Let's not forget that the Prime Minister welcomed back the last of those returning veterans in March with the words, "the people of Afghanistan are better off today because of Canada's investments. These are your accomplishments, your glory and, sadly, also your sacrifice." As General Tom Lawson, Chief of the Defence Staff, said at the time: "Many men and women in uniform were also injured, both mentally and physically, as a result of their work in Afghanistan. And we will pledge to continue taking good care of them."

If they can wait long enough, that is. The government just announced an extra $200-million in funding for mental-health support, which conveniently landed just before the Auditor-General's report did. The problem, The Globe's Gloria Galloway reported, is that most of that money isn't going to be injected into the system now, but parcelled out in dribs and drabs over the "lifetime" of those needing it. We're not talking tomorrow, but up to 50 years from now. That, in technical terms, is what you call throwing an anchor to a drowning man. Or you could call it a bitterly cynical political exercise.

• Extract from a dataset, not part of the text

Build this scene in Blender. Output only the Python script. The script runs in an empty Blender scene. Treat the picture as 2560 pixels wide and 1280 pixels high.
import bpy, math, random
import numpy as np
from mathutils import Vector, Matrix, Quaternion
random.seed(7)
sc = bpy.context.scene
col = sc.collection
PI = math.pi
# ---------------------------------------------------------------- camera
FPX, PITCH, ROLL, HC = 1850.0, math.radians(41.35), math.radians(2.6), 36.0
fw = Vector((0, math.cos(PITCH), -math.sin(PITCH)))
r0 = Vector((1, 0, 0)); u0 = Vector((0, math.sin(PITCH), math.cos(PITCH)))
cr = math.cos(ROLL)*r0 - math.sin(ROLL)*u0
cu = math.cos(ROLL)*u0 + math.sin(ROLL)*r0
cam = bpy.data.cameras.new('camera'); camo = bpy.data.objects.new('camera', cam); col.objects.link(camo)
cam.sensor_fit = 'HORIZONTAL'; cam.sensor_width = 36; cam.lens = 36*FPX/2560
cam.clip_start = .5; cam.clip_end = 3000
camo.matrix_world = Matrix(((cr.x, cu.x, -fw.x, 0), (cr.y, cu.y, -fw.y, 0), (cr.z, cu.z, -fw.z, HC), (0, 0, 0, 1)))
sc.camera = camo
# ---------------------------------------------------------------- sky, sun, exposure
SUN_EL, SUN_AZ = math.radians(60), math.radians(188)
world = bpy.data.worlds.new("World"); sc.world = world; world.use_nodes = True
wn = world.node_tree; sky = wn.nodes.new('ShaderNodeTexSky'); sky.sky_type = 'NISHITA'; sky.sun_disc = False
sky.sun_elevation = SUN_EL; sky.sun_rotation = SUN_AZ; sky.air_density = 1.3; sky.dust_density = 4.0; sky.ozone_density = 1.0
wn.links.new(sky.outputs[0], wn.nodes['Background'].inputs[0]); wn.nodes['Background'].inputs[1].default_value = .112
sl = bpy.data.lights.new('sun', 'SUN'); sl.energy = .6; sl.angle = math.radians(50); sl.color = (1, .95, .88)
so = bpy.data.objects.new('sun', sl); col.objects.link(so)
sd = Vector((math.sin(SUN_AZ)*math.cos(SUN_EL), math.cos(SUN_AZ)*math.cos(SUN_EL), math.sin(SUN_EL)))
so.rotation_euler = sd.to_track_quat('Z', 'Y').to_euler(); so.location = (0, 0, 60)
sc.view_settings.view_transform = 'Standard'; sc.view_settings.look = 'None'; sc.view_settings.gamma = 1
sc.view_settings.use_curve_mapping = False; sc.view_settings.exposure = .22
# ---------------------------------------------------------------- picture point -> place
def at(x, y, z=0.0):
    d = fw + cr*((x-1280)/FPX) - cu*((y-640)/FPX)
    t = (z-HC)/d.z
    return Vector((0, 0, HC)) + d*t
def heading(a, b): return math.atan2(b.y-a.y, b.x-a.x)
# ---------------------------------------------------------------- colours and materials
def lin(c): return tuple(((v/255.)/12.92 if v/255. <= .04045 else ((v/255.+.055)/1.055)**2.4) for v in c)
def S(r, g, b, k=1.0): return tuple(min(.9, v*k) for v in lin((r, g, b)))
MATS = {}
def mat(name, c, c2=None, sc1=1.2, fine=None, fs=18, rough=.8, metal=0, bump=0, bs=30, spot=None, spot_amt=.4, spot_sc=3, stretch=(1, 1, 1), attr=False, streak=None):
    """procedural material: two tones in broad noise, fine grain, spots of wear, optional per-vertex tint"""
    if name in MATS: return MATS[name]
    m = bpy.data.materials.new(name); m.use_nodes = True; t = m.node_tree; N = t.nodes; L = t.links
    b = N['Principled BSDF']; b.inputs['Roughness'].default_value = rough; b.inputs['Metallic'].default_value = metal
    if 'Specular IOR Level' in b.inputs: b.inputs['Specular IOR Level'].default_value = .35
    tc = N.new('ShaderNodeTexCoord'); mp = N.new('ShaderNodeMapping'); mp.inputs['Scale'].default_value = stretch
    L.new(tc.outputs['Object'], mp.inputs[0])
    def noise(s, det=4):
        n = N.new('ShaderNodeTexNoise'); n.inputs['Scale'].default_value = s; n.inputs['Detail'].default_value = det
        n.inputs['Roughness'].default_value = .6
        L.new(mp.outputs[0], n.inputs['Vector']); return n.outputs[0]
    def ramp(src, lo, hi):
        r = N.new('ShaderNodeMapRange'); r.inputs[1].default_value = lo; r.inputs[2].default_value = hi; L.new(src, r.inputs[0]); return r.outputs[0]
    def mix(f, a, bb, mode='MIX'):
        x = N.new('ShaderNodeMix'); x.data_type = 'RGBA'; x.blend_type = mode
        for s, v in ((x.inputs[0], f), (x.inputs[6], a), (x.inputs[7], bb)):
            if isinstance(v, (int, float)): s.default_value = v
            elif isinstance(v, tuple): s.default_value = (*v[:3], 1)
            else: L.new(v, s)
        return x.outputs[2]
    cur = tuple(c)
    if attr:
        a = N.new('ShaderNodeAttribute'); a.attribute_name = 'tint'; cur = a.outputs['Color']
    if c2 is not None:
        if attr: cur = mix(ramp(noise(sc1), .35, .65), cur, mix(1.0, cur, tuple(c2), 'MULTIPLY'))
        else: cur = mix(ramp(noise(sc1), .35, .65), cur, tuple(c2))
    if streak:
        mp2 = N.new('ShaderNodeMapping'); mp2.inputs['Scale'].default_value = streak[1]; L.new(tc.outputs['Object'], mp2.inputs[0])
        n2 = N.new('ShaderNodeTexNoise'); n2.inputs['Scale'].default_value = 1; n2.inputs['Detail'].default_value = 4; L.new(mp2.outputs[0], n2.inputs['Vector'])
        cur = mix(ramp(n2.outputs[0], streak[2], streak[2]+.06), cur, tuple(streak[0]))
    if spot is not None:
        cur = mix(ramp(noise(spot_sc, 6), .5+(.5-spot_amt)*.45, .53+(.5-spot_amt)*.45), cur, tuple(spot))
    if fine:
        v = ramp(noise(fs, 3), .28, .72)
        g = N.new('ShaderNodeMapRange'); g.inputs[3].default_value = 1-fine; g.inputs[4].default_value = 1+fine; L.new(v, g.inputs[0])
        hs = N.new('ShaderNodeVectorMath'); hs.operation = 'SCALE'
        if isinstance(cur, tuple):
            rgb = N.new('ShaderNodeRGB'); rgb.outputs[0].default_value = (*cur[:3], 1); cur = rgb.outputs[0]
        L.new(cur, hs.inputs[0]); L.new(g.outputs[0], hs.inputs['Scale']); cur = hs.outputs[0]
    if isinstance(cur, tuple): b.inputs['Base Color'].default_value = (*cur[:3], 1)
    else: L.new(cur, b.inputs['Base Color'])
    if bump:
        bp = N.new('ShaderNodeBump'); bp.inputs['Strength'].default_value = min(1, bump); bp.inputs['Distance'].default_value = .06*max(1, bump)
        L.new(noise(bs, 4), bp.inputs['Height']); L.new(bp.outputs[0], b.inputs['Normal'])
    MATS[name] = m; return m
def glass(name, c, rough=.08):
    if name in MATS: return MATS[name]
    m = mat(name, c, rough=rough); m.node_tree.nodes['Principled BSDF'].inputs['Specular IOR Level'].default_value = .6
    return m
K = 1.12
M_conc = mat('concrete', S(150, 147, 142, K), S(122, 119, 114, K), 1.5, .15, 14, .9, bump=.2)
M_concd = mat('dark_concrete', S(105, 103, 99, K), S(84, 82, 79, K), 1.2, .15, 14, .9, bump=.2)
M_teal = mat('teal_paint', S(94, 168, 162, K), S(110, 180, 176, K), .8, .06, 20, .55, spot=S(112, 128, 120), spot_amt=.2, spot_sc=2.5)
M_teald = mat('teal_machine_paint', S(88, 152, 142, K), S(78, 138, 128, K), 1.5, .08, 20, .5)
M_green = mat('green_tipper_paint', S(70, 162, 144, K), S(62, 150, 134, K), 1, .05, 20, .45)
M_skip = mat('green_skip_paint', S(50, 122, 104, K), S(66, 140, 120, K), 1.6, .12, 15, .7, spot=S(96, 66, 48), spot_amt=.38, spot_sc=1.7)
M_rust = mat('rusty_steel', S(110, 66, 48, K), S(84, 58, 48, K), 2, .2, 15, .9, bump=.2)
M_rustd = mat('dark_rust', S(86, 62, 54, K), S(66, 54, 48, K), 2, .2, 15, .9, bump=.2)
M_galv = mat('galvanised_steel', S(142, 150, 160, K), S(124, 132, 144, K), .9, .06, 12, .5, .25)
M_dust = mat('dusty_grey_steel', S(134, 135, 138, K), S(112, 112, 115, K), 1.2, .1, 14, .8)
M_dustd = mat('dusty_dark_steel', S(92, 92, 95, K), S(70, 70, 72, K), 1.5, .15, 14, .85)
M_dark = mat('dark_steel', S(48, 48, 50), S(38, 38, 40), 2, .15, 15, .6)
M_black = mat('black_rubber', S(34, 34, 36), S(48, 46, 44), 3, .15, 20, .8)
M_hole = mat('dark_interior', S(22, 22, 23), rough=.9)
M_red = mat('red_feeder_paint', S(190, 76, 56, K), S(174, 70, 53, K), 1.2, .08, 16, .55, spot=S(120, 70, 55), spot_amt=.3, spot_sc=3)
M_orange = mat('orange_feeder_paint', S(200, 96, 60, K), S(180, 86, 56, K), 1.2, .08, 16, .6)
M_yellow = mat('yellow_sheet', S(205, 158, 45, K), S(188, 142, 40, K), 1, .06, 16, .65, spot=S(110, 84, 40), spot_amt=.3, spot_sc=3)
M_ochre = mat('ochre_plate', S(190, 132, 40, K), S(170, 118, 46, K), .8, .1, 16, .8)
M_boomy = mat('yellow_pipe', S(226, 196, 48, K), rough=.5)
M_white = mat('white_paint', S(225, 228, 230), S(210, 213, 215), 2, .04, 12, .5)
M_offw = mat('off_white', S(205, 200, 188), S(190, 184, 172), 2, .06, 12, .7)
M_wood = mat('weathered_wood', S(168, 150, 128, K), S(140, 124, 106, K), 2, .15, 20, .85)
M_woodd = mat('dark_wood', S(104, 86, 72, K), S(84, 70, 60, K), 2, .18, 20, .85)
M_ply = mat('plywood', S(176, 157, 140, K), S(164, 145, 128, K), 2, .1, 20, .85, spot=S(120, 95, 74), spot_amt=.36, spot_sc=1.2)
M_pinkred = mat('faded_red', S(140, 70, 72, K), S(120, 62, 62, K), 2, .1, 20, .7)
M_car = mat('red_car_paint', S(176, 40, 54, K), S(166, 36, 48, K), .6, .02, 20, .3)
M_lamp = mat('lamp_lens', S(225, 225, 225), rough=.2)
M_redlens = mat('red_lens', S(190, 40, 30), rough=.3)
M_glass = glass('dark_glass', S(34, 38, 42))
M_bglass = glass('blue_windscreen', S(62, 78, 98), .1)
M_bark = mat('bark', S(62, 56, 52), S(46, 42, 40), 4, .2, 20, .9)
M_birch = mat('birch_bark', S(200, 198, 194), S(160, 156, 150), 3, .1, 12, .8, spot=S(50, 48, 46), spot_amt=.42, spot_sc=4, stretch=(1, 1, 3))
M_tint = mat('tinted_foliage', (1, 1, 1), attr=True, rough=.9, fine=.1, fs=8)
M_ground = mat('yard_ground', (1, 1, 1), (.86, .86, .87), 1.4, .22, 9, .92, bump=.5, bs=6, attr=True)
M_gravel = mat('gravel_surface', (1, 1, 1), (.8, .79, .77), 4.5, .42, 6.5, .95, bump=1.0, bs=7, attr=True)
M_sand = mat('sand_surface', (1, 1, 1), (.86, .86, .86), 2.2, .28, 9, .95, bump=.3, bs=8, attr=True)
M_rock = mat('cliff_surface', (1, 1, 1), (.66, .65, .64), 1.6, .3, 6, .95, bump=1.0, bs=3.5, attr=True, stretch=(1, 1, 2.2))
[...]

Canada's not alone in treating its veterans poorly. In Britain, a parliamentary report last month found that there were "shocking" delays in service people getting compensation for certain injuries, and that untreated mental health issues and alcohol abuse were rampant. David Finkel's magnificent book Thank You For Your Service chronicles the struggles U.S. veterans face returning to life after combat. "Every war has its after-war," Mr. Finkel says, "and so it is with the wars of Iraq and Afghanistan, which have created some 500,000 mentally wounded American veterans." There are fewer of those wounded here, but that doesn't make their problems less pressing.

In a few years, we'll be celebrating the country's 150th birthday, and I have no doubt that Canada's military past, its sacrifices at Vimy Ridge and Dieppe, will play a major part in the spectacle. The Never Forgotten National Memorial, that hulking, government-favoured monument to the fallen, may even be built in Cape Breton National Park. It's easier to valorize the silent dead than the inconvenient living, who came back to fight a war of a different kind.